STATED TASK> Write out the whole of the material exactly.
▼▼▼
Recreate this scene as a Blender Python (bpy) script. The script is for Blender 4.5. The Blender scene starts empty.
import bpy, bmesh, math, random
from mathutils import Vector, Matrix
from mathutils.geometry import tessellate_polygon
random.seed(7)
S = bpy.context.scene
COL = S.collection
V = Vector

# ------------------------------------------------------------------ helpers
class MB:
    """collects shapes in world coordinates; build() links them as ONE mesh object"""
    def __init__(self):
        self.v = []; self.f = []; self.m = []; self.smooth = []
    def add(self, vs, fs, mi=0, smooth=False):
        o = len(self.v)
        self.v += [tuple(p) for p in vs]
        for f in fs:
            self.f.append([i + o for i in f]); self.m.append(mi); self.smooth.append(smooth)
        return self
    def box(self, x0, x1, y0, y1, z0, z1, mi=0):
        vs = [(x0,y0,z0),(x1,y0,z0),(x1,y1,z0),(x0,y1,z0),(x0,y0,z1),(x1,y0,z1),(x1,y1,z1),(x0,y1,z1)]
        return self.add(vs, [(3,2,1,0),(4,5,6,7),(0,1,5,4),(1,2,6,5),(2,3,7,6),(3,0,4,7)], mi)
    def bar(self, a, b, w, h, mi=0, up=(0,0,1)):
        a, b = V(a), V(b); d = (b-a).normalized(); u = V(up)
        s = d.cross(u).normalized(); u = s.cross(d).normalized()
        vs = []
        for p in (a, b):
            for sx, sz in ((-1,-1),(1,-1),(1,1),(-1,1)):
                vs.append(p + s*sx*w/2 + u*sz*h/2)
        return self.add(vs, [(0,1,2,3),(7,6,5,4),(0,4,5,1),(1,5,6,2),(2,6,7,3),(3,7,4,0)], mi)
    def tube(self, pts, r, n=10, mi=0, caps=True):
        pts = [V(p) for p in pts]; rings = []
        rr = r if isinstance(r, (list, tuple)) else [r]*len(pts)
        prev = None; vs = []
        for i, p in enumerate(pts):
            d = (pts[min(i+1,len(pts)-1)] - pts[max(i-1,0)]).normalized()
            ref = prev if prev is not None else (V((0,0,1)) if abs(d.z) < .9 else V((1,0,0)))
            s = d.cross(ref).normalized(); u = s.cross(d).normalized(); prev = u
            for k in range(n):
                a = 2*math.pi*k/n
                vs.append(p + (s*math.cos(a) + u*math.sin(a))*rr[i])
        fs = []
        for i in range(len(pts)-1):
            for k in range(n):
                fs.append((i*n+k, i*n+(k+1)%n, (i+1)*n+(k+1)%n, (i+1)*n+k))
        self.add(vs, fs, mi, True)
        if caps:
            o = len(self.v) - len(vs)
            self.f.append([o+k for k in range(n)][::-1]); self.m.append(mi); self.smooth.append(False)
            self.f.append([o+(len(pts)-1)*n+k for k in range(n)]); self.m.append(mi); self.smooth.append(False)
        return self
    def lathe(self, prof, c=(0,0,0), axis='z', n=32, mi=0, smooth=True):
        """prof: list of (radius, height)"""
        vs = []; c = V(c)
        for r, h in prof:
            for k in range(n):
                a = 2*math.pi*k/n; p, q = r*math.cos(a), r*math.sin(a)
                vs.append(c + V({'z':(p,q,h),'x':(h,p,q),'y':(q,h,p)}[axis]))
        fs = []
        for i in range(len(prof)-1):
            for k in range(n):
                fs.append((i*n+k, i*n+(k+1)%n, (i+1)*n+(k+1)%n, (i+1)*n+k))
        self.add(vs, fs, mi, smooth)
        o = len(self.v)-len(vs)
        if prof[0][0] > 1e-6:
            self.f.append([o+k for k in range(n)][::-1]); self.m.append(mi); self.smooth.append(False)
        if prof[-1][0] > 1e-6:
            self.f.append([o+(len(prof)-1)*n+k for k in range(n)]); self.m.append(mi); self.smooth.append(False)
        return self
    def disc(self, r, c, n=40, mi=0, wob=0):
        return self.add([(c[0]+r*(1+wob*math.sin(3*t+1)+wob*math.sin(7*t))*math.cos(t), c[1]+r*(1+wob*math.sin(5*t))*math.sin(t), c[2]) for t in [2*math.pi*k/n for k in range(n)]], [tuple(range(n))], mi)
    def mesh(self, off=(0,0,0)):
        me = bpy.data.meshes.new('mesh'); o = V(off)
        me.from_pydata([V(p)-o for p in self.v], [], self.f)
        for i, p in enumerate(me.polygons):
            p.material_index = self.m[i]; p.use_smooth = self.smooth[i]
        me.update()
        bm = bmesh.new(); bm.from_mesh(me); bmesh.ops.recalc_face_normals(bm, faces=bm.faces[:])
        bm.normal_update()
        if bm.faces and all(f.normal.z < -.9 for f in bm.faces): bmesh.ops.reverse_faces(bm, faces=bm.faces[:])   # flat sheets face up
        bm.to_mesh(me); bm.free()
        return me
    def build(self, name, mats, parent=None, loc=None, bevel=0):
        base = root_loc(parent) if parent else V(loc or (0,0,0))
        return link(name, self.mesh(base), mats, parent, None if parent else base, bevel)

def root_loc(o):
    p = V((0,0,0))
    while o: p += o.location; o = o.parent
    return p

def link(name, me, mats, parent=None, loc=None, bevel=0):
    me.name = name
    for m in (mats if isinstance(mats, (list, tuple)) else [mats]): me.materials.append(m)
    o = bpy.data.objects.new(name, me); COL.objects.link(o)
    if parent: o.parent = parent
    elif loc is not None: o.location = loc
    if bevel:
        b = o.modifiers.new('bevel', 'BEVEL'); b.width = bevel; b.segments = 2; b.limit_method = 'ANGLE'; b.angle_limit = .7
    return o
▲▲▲
FULL OUTPUT>
Recreate this scene as a Blender Python (bpy) script. The script is for Blender 4.5. The Blender scene starts empty.
import bpy, bmesh, math, random
from mathutils import Vector, Matrix
from mathutils.geometry import tessellate_polygon
random.seed(7)
S = bpy.context.scene
COL = S.collection
V = Vector

# ------------------------------------------------------------------ helpers
class MB:
    """collects shapes in world coordinates; build() links them as ONE mesh object"""
    def __init__(self):
        self.v = []; self.f = []; self.m = []; self.smooth = []
    def add(self, vs, fs, mi=0, smooth=False):
        o = len(self.v)
        self.v += [tuple(p) for p in vs]
        for f in fs:
            self.f.append([i + o for i in f]); self.m.append(mi); self.smooth.append(smooth)
        return self
    def box(self, x0, x1, y0, y1, z0, z1, mi=0):
        vs = [(x0,y0,z0),(x1,y0,z0),(x1,y1,z0),(x0,y1,z0),(x0,y0,z1),(x1,y0,z1),(x1,y1,z1),(x0,y1,z1)]
        return self.add(vs, [(3,2,1,0),(4,5,6,7),(0,1,5,4),(1,2,6,5),(2,3,7,6),(3,0,4,7)], mi)
    def bar(self, a, b, w, h, mi=0, up=(0,0,1)):
        a, b = V(a), V(b); d = (b-a).normalized(); u = V(up)
        s = d.cross(u).normalized(); u = s.cross(d).normalized()
        vs = []
        for p in (a, b):
            for sx, sz in ((-1,-1),(1,-1),(1,1),(-1,1)):
                vs.append(p + s*sx*w/2 + u*sz*h/2)
        return self.add(vs, [(0,1,2,3),(7,6,5,4),(0,4,5,1),(1,5,6,2),(2,6,7,3),(3,7,4,0)], mi)
    def tube(self, pts, r, n=10, mi=0, caps=True):
        pts = [V(p) for p in pts]; rings = []
        rr = r if isinstance(r, (list, tuple)) else [r]*len(pts)
        prev = None; vs = []
        for i, p in enumerate(pts):
            d = (pts[min(i+1,len(pts)-1)] - pts[max(i-1,0)]).normalized()
            ref = prev if prev is not None else (V((0,0,1)) if abs(d.z) < .9 else V((1,0,0)))
            s = d.cross(ref).normalized(); u = s.cross(d).normalized(); prev = u
            for k in range(n):
                a = 2*math.pi*k/n
                vs.append(p + (s*math.cos(a) + u*math.sin(a))*rr[i])
        fs = []
        for i in range(len(pts)-1):
            for k in range(n):
                fs.append((i*n+k, i*n+(k+1)%n, (i+1)*n+(k+1)%n, (i+1)*n+k))
        self.add(vs, fs, mi, True)
        if caps:
            o = len(self.v) - len(vs)
            self.f.append([o+k for k in range(n)][::-1]); self.m.append(mi); self.smooth.append(False)
            self.f.append([o+(len(pts)-1)*n+k for k in range(n)]); self.m.append(mi); self.smooth.append(False)
        return self
    def lathe(self, prof, c=(0,0,0), axis='z', n=32, mi=0, smooth=True):
        """prof: list of (radius, height)"""
        vs = []; c = V(c)
        for r, h in prof:
            for k in range(n):
                a = 2*math.pi*k/n; p, q = r*math.cos(a), r*math.sin(a)
                vs.append(c + V({'z':(p,q,h),'x':(h,p,q),'y':(q,h,p)}[axis]))
        fs = []
        for i in range(len(prof)-1):
            for k in range(n):
                fs.append((i*n+k, i*n+(k+1)%n, (i+1)*n+(k+1)%n, (i+1)*n+k))
        self.add(vs, fs, mi, smooth)
        o = len(self.v)-len(vs)
        if prof[0][0] > 1e-6:
            self.f.append([o+k for k in range(n)][::-1]); self.m.append(mi); self.smooth.append(False)
        if prof[-1][0] > 1e-6:
            self.f.append([o+(len(prof)-1)*n+k for k in range(n)]); self.m.append(mi); self.smooth.append(False)
        return self
    def disc(self, r, c, n=40, mi=0, wob=0):
        return self.add([(c[0]+r*(1+wob*math.sin(3*t+1)+wob*math.sin(7*t))*math.cos(t), c[1]+r*(1+wob*math.sin(5*t))*math.sin(t), c[2]) for t in [2*math.pi*k/n for k in range(n)]], [tuple(range(n))], mi)
    def mesh(self, off=(0,0,0)):
        me = bpy.data.meshes.new('mesh'); o = V(off)
        me.from_pydata([V(p)-o for p in self.v], [], self.f)
        for i, p in enumerate(me.polygons):
            p.material_index = self.m[i]; p.use_smooth = self.smooth[i]
        me.update()
        bm = bmesh.new(); bm.from_mesh(me); bmesh.ops.recalc_face_normals(bm, faces=bm.faces[:])
        bm.normal_update()
        if bm.faces and all(f.normal.z < -.9 for f in bm.faces): bmesh.ops.reverse_faces(bm, faces=bm.faces[:])   # flat sheets face up
        bm.to_mesh(me); bm.free()
        return me
    def build(self, name, mats, parent=None, loc=None, bevel=0):
        base = root_loc(parent) if parent else V(loc or (0,0,0))
        return link(name, self.mesh(base), mats, parent, None if parent else base, bevel)

def root_loc(o):
    p = V((0,0,0))
    while o: p += o.location; o = o.parent
    return p

def link(name, me, mats, parent=None, loc=None, bevel=0):
    me.name = name
    for m in (mats if isinstance(mats, (list, tuple)) else [mats]): me.materials.append(m)
    o = bpy.data.objects.new(name, me); COL.objects.link(o)
    if parent: o.parent = parent
    elif loc is not None: o.location = loc
    if bevel:
        b = o.modifiers.new('bevel', 'BEVEL'); b.width = bevel; b.segments = 2; b.limit_method = 'ANGLE'; b.angle_limit = .7
    return o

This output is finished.